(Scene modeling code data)
########
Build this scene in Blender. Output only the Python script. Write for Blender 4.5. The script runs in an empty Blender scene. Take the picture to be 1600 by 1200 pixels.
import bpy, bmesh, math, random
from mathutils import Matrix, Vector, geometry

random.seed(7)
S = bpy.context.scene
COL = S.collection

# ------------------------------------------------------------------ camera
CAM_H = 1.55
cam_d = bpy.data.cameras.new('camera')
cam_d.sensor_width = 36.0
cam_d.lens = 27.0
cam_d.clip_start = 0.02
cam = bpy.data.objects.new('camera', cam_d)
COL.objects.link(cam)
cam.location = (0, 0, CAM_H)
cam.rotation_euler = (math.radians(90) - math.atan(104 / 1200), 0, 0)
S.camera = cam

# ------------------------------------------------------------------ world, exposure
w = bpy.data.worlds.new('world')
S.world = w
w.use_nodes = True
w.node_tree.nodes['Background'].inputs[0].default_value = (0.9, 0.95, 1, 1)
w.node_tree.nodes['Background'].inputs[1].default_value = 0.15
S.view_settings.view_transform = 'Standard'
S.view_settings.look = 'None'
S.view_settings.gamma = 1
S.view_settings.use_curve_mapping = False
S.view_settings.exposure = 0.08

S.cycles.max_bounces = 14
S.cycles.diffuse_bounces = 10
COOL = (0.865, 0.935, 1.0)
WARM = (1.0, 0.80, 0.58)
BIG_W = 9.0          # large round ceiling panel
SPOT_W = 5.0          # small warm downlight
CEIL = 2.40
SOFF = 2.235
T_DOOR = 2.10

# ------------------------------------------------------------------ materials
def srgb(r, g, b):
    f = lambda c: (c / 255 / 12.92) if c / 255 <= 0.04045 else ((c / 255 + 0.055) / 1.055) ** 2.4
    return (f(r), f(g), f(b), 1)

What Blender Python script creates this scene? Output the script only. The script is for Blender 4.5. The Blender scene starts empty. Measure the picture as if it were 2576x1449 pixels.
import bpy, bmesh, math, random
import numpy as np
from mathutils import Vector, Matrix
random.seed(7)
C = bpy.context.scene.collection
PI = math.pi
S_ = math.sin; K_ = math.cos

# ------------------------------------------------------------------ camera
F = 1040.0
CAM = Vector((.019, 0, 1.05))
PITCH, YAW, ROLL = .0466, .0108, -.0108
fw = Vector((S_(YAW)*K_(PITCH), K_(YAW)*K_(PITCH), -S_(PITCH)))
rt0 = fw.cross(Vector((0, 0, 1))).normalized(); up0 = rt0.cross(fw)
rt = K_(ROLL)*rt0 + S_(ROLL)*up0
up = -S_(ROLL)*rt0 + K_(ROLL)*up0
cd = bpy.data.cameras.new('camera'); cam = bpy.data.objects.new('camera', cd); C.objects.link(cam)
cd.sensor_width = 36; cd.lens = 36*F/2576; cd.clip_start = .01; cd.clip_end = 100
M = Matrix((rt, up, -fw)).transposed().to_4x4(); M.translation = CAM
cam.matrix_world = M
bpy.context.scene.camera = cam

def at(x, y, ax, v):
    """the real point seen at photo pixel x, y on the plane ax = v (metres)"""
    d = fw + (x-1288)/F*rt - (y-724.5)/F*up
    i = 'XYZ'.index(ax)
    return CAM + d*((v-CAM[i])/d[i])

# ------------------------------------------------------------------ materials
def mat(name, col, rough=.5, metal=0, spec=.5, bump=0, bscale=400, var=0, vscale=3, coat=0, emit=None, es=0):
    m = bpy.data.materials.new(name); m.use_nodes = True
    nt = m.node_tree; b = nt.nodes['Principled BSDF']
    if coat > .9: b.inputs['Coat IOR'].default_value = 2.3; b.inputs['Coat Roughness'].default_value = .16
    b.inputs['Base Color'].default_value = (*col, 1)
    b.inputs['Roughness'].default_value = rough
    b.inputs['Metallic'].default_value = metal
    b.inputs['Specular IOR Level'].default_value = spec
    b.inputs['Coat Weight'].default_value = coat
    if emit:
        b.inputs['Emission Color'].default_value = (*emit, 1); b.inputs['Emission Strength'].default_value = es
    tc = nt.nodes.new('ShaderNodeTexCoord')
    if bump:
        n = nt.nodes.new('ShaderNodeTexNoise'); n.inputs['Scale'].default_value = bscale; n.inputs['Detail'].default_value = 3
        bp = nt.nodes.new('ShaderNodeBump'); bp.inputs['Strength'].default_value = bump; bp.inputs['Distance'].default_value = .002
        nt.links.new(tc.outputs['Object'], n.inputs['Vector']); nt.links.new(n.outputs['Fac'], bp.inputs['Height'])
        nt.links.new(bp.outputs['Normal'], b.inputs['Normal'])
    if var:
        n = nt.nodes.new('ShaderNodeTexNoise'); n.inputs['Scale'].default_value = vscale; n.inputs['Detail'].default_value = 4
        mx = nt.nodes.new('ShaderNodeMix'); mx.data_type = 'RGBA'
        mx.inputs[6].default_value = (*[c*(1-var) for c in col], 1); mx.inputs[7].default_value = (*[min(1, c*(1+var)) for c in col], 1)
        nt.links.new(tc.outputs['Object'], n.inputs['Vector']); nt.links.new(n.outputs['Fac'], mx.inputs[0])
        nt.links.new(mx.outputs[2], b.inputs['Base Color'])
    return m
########
— The request —
Retype exactly the lines from the start of the entries through the one with "S.view_settings.exposure = 0.08"; include both ends.

— Reply —
Build this scene in Blender. Output only the Python script. Write for Blender 4.5. The script runs in an empty Blender scene. Take the picture to be 1600 by 1200 pixels.
import bpy, bmesh, math, random
from mathutils import Matrix, Vector, geometry

random.seed(7)
S = bpy.context.scene
COL = S.collection

# ------------------------------------------------------------------ camera
CAM_H = 1.55
cam_d = bpy.data.cameras.new('camera')
cam_d.sensor_width = 36.0
cam_d.lens = 27.0
cam_d.clip_start = 0.02
cam = bpy.data.objects.new('camera', cam_d)
COL.objects.link(cam)
cam.location = (0, 0, CAM_H)
cam.rotation_euler = (math.radians(90) - math.atan(104 / 1200), 0, 0)
S.camera = cam

# ------------------------------------------------------------------ world, exposure
w = bpy.data.worlds.new('world')
S.world = w
w.use_nodes = True
w.node_tree.nodes['Background'].inputs[0].default_value = (0.9, 0.95, 1, 1)
w.node_tree.nodes['Background'].inputs[1].default_value = 0.15
S.view_settings.view_transform = 'Standard'
S.view_settings.look = 'None'
S.view_settings.gamma = 1
S.view_settings.use_curve_mapping = False
S.view_settings.exposure = 0.08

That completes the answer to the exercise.